Aim of the exercise >> Your task is to retype, word for word, the lines from the start of the data through the line holding "SC.camera = camo". Do not include the pictures.
## start Dataset excerpt
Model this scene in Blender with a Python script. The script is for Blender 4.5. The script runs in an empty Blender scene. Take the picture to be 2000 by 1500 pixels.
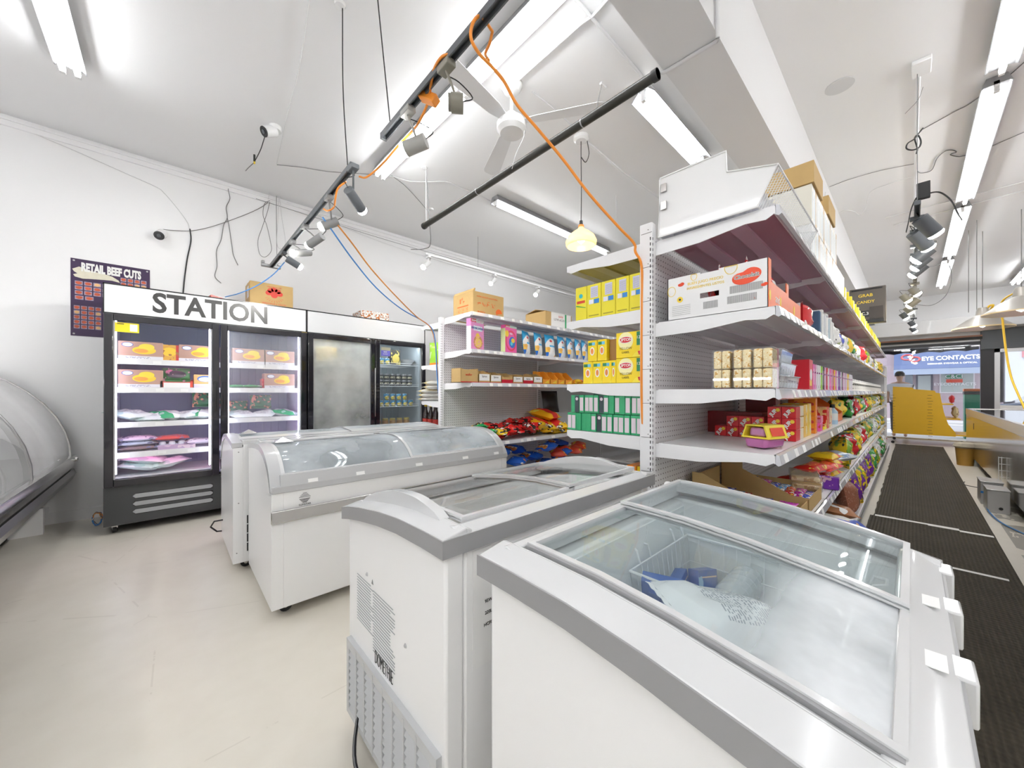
import bpy, math, random
from mathutils import Vector, Matrix
from mathutils.geometry import tessellate_polygon

SC = bpy.context.scene
COL = SC.collection
R = math.radians
rnd = random.Random(7)

# ------------------------------------------------------------------ camera
cam = bpy.data.cameras.new('camera')
cam.sensor_width = 36.0
cam.lens = 36.0 * 723 / 2000
cam.shift_y = 16 / 2000
cam.clip_start = 0.02
cam.clip_end = 200
camo = bpy.data.objects.new('camera', cam)
camo.location = (0, 0, 1.2)
camo.rotation_euler = (math.pi / 2, 0, R(47.18 - 90))
COL.objects.link(camo)
SC.camera = camo

# ------------------------------------------------------------------ exposure
SC.view_settings.view_transform = 'Standard'
SC.view_settings.look = 'None'
SC.view_settings.gamma = 1
SC.view_settings.use_curve_mapping = False
SC.view_settings.exposure = 1.52
CY = SC.cycles
CY.max_bounces = 12
CY.diffuse_bounces = 7
CY.glossy_bounces = 4
CY.transmission_bounces = 6
CY.transparent_max_bounces = 24
CY.caustics_reflective = False
CY.caustics_refractive = False
CY.sample_clamp_indirect = 4.0
CY.use_denoising = True

# ------------------------------------------------------------------ world (daylight in the street)
W = bpy.data.worlds.new('world')
SC.world = W
W.use_nodes = True
wn = W.node_tree.nodes
wl = W.node_tree.links
wn.clear()
wo = wn.new('ShaderNodeOutputWorld')
wb = wn.new('ShaderNodeBackground')
sky = wn.new('ShaderNodeTexSky')
sky.sky_type = 'HOSEK_WILKIE'
sky.sun_direction = Vector((-0.4, 0.3, 0.85)).normalized()
sky.turbidity = 6
wb.inputs[1].default_value = 0.75
mx = wn.new('ShaderNodeMix'); mx.data_type = 'RGBA'; mx.inputs[0].default_value = 0.6
mx.inputs[7].default_value = (1.0, 1.0, 1.0, 1)
wl.new(sky.outputs[0], mx.inputs[6]); wl.new(mx.outputs[2], wb.inputs[0]); wl.new(wb.outputs[0], wo.inputs[0])

SUNL = bpy.data.lights.new('sun', 'SUN')
SUNL.energy = 1.0
SUNL.angle = R(2)
SUN = bpy.data.objects.new('sun', SUNL)
SUN.location = (20, 0, 12)
SUN.rotation_euler = Vector((0.4, -0.3, -0.85)).to_track_quat('-Z', 'Y').to_euler()
COL.objects.link(SUN)
TUBE_E = 13.5      # radiance of the fluorescent tubes
SPOT_W = 12.0      # watts of each track spot

# ------------------------------------------------------------------ materials
MATS = {}
def _p(m): return m.node_tree.nodes['Principled BSDF']
def mat(name, col, rough=0.5, metal=0.0, spec=0.5, var=0.0, scale=8.0, bump=0.0, coat=0.0, emis=None, es=0.0, rvar=0.0):
    if name in MATS: return MATS[name]
    m = bpy.data.materials.new(name); m.use_nodes = True
    p = _p(m); nt = m.node_tree
    p.inputs['Base Color'].default_value = (*col, 1)
    p.inputs['Roughness'].default_value = rough
    p.inputs['Metallic'].default_value = metal
    p.inputs['Specular IOR Level'].default_value = spec
    p.inputs['Coat Weight'].default_value = coat
    if emis: p.inputs['Emission Color'].default_value = (*emis, 1); p.inputs['Emission Strength'].default_value = es
    if var or bump or rvar:
        tc = nt.nodes.new('ShaderNodeTexCoord'); nz = nt.nodes.new('ShaderNodeTexNoise')
        nz.inputs['Scale'].default_value = scale; nz.inputs['Detail'].default_value = 4
        nt.links.new(tc.outputs['Object'], nz.inputs['Vector'])
        if var:
            mr = nt.nodes.new('ShaderNodeMix'); mr.data_type = 'RGBA'
            mr.inputs[6].default_value = (*[max(0, c * (1 - var)) for c in col], 1)
            mr.inputs[7].default_value = (*[min(1, c * (1 + var)) for c in col], 1)
            nt.links.new(nz.outputs[0], mr.inputs[0]); nt.links.new(mr.outputs[2], p.inputs['Base Color'])
        if rvar:
            ma = nt.nodes.new('ShaderNodeMath'); ma.operation = 'MULTIPLY_ADD'
            ma.inputs[1].default_value = rvar; ma.inputs[2].default_value = rough - rvar / 2
            nt.links.new(nz.outputs[0], ma.inputs[0]); nt.links.new(ma.outputs[0], p.inputs['Roughness'])
        if bump:
            b = nt.nodes.new('ShaderNodeBump'); b.inputs['Strength'].default_value = bump; b.inputs['Distance'].default_value = 0.01
            nt.links.new(nz.outputs[0], b.inputs['Height']); nt.links.new(b.outputs[0], p.inputs['Normal'])
    MATS[name] = m
    return m

def emit(name, col, s):
    if name in MATS: return MATS[name]
    m = bpy.data.materials.new(name); m.use_nodes = True; nt = m.node_tree; nt.nodes.clear()
    e = nt.nodes.new('ShaderNodeEmission'); o = nt.nodes.new('ShaderNodeOutputMaterial')
    e.inputs[0].default_value = (*col, 1); e.inputs[1].default_value = s
    nt.links.new(e.outputs[0], o.inputs[0]); MATS[name] = m
    return m

def glass(name, tint=(1, 1, 1), haze=0.0, rough=0.02, hazecol=(0.85, 0.88, 0.9), fog=None, refl=1.0, grad=None):
    """thin clear pane: passes light straight, mirrors by Fresnel; haze = frost or condensation on it"""
    if name in MATS: return MATS[name]
    m = bpy.data.materials.new(name); m.use_nodes = True; nt = m.node_tree; nt.nodes.clear()
    N = nt.nodes.new; L = nt.links.new
    o = N('ShaderNodeOutputMaterial'); t = N('ShaderNodeBsdfTransparent'); g = N('ShaderNodeBsdfGlossy')
    t.inputs[0].default_value = (*tint, 1); g.inputs['Roughness'].default_value = rough
    lw = N('ShaderNodeFresnel'); lw.inputs[0].default_value = 1.5
    fm = N('ShaderNodeMath'); fm.operation = 'MULTIPLY'; L(lw.outputs[0], fm.inputs[0])
    ge = N('ShaderNodeNewGeometry'); bf = N('ShaderNodeMath'); bf.operation = 'MULTIPLY_ADD'; bf.inputs[1].default_value = -1.7 * refl; bf.inputs[2].default_value = 1.7 * refl
    L(ge.outputs['Backfacing'], bf.inputs[0]); L(bf.outputs[0], fm.inputs[1]); fm.use_clamp = True   # both mirror layers of the pane counted on its outer face
    a = N('ShaderNodeMixShader'); L(fm.outputs[0], a.inputs[0]); L(t.outputs[0], a.inputs[1]); L(g.outputs[0], a.inputs[2])
    out = a
    if haze:
        d = N('ShaderNodeBsdfDiffuse'); d.inputs[0].default_value = (*hazecol, 1)
        tr = N('ShaderNodeBsdfTranslucent'); tr.inputs[0].default_value = (*hazecol, 1)
        dm = N('ShaderNodeMixShader'); dm.inputs[0].default_value = 0.4; L(d.outputs[0], dm.inputs[1]); L(tr.outputs[0], dm.inputs[2])
        b = N('ShaderNodeMixShader'); b.inputs[0].default_value = haze
        L(dm.outputs[0], b.inputs[2])
        if fog:
            tc = N('ShaderNodeTexCoord'); nz = N('ShaderNodeTexNoise'); nz.inputs['Scale'].default_value = fog; nz.inputs['Detail'].default_value = 5
            L(tc.outputs['Object'], nz.inputs['Vector'])
            mp = N('ShaderNodeMapRange'); mp.inputs[1].default_value = 0.35; mp.inputs[2].default_value = 0.65
            mp.inputs[3].default_value = haze * 0.45; mp.inputs[4].default_value = min(1, haze * 1.5)
            L(nz.outputs[0], mp.inputs[0]); hz = mp.outputs[0]
            if grad:      # mist lies thicker towards one edge: (axis, clear at, thick at, low, high)
                sx = N('ShaderNodeSeparateXYZ'); L(tc.outputs['Object'], sx.inputs[0]); g2 = N('ShaderNodeMapRange'); g2.interpolation_type = 'SMOOTHSTEP'
                for q_, v_ in zip((1, 2, 3, 4), grad[1:]): g2.inputs[q_].default_value = v_
                L(sx.outputs[grad[0]], g2.inputs[0]); mm = N('ShaderNodeMath'); mm.operation = 'MULTIPLY'; mm.use_clamp = True; L(hz, mm.inputs[0]); L(g2.outputs[0], mm.inputs[1]); hz = mm.outputs[0]
            L(hz, b.inputs[0])
        L(out.outputs[0], b.inputs[1]); out = b
    L(out.outputs[0], o.inputs[0]); MATS[name] = m
    return m

class Nd:
    """small helper to write maths with shader nodes"""
    def __init__(s, nt): s.nt = nt
    def m(s, op, a, b=None, c=None):
        n = s.nt.nodes.new('ShaderNodeMath'); n.operation = op
        for i, v in enumerate((a, b, c)):
            if v is None: continue
            if isinstance(v, (int, float)): n.inputs[i].default_value = v
            else: s.nt.links.new(v, n.inputs[i])
        return n.outputs[0]
    def mix(s, f, a, b):
        n = s.nt.nodes.new('ShaderNodeMix'); n.data_type = 'RGBA'
        for i, v in ((0, f), (6, a), (7, b)):
            if isinstance(v, tuple): n.inputs[i].default_value = (*v, 1)
            elif isinstance(v, (int, float)): n.inputs[i].default_value = v
            else: s.nt.links.new(v, n.inputs[i])
        return n.outputs[2]

def art(name, base, shapes, rough=0.35, face='f', coat=0.0):
    """printed packaging: shapes in the pack's own metres.
    ('r',x0,x1,z0,z1,col) ('e',cx,cz,rx,rz,col) ('t',x0,x1,z0,z1,pitch,col) print lines ('n',scale,thr,col) blotches
    ('b',x0,x1,z0,z1,pitch,col) bars ; face: f front(-Y) l side(-X) t top(+Z) a everywhere"""
    if name in MATS: return MATS[name]
    m = bpy.data.materials.new(name); m.use_nodes = True; nt = m.node_tree; p = _p(m); q = Nd(nt)
    p.inputs['Roughness'].default_value = rough; p.inputs['Coat Weight'].default_value = coat
    tc = nt.nodes.new('ShaderNodeTexCoord')
    sp = nt.nodes.new('ShaderNodeSeparateXYZ'); nt.links.new(tc.outputs['Object'], sp.inputs[0])
    sn = nt.nodes.new('ShaderNodeSeparateXYZ'); nt.links.new(tc.outputs['Normal'], sn.inputs[0])
    cur = base
    gate = {}
    def G(f):
        if f in gate: return gate[f]
        if f == 'f': v = q.m('LESS_THAN', sn.outputs[1], -0.4)
        elif f == 'l': v = q.m('LESS_THAN', sn.outputs[0], -0.4)
        elif f == 't': v = q.m('GREATER_THAN', sn.outputs[2], 0.4)
        else: v = None
        gate[f] = v; return v
    for s in shapes:
        f = face
        if isinstance(s[-1], str): f = s[-1]; s = s[:-1]
        x = sp.outputs[1] if f == 'l' else sp.outputs[0]
        z = sp.outputs[1] if f == 't' else sp.outputs[2]
        k = s[0]; col = s[-1]
        if k in 'rtb':
            _, x0, x1, z0, z1 = s[:5]
            v = q.m('MULTIPLY', q.m('COMPARE', x, (x0 + x1) / 2, (x1 - x0) / 2), q.m('COMPARE', z, (z0 + z1) / 2, (z1 - z0) / 2))
            if k == 't':
                pt = s[5]
                st = q.m('LESS_THAN', q.m('FRACT', q.m('DIVIDE', z, pt)), 0.5)
                nz = nt.nodes.new('ShaderNodeTexNoise'); nz.noise_dimensions = '2D'; nz.inputs['Scale'].default_value = 0.9 / pt; nz.inputs['Detail'].default_value = 0
                cv = nt.nodes.new('ShaderNodeCombineXYZ'); nt.links.new(x, cv.inputs[0]); nt.links.new(q.m('MULTIPLY', q.m('FLOOR', q.m('DIVIDE', z, pt)), pt * 3.1), cv.inputs[1])
                nt.links.new(cv.outputs[0], nz.inputs['Vector'])
                v = q.m('MULTIPLY', v, q.m('MULTIPLY', st, q.m('GREATER_THAN', nz.outputs[0], 0.45)))
            if k == 'b':
                v = q.m('MULTIPLY', v, q.m('LESS_THAN', q.m('FRACT', q.m('DIVIDE', x, s[5])), 0.5))
        elif k == 'e':
            _, cx, cz, rx, rz = s[:5]
            a = q.m('MULTIPLY_ADD', x, 1 / rx, -cx / rx); b = q.m('MULTIPLY_ADD', z, 1 / rz, -cz / rz)
            v = q.m('LESS_THAN', q.m('MULTIPLY_ADD', a, a, q.m('MULTIPLY', b, b)), 1.0)
        else:
            nz = nt.nodes.new('ShaderNodeTexNoise'); nz.inputs['Scale'].default_value = s[1]; nz.inputs['Detail'].default_value = 1
            nt.links.new(tc.outputs['Object'], nz.inputs['Vector'])
            v = q.m('GREATER_THAN', nz.outputs[0], s[2])
        g = G(f)
        if g is not None: v = q.m('MULTIPLY', v, g)
        cur = q.mix(v, cur, col)
    if isinstance(cur, tuple): p.inputs['Base Color'].default_value = (*cur, 1)
    else: nt.links.new(cur, p.inputs['Base Color'])
    MATS[name] = m
    return m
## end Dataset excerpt
Output of the task >>
Model this scene in Blender with a Python script. The script is for Blender 4.5. The script runs in an empty Blender scene. Take the picture to be 2000 by 1500 pixels.
import bpy, math, random
from mathutils import Vector, Matrix
from mathutils.geometry import tessellate_polygon

SC = bpy.context.scene
COL = SC.collection
R = math.radians
rnd = random.Random(7)

# ------------------------------------------------------------------ camera
cam = bpy.data.cameras.new('camera')
cam.sensor_width = 36.0
cam.lens = 36.0 * 723 / 2000
cam.shift_y = 16 / 2000
cam.clip_start = 0.02
cam.clip_end = 200
camo = bpy.data.objects.new('camera', cam)
camo.location = (0, 0, 1.2)
camo.rotation_euler = (math.pi / 2, 0, R(47.18 - 90))
COL.objects.link(camo)
SC.camera = camo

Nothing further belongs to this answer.